The instrumental “When the Machines Rock” wouldn’t have sounded out of place in a Peanuts cartoon, the bouncy synths and handclaps making you envision Charlie Brown and company getting down at one of Prince’s Paisley Park parties. Another instrumental, “I Nearly Married a Human” followed, the previous composition’s endearing quirkiness perfectly countered by the elegiac, ambient beauty of this Enoesque work of art. The title references a relationship that has ended, with spatial synthesizers capturing the sadness of what it’s like when two people have slowly drifted apart from each other, like astronauts floating in the darkness of space. It’s one thing to listen to this on iTunes, but at the Gramercy it became an experience that bordered on holy. Meanwhile, Mary Shelley’s Vinnie Vincent still looked bored.
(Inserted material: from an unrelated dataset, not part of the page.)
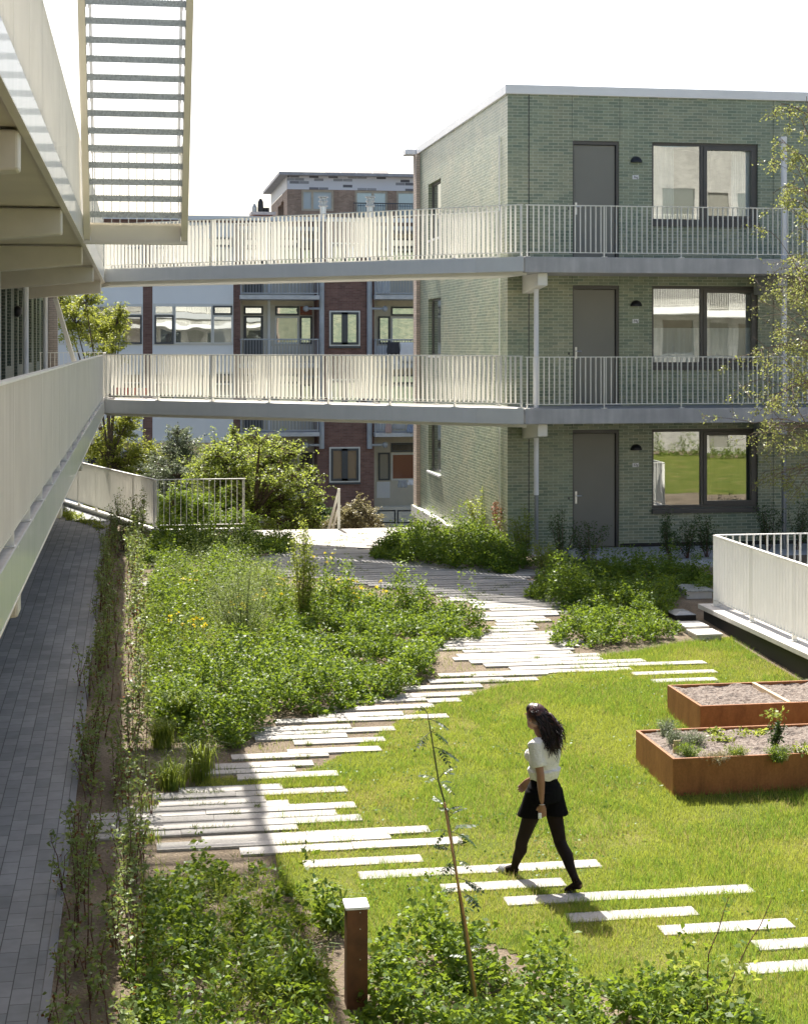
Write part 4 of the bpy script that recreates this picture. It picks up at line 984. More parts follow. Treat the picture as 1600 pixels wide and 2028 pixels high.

Watching this album come to life, it was hard to fathom Replicas came out the same year as AM Gold balladry like Robert John’s “Sad Eyes” and the rural ‘70s hard rock Americana of (the British) Bad Company’s “Rock’n’Roll Fantasy,” among the myriad other genres of that time. Numan blazed his own trail by dealing with the impact of technology on humanity, featuring characters known as Machmen who were half men, half machines. Throughout the evening, while these songs of danceable dehumanization were performed, the crowd either held up IPhones or stared at them, their devices seemingly as important as limbs.
We hadn’t become Machmen yet, but we’re almost there.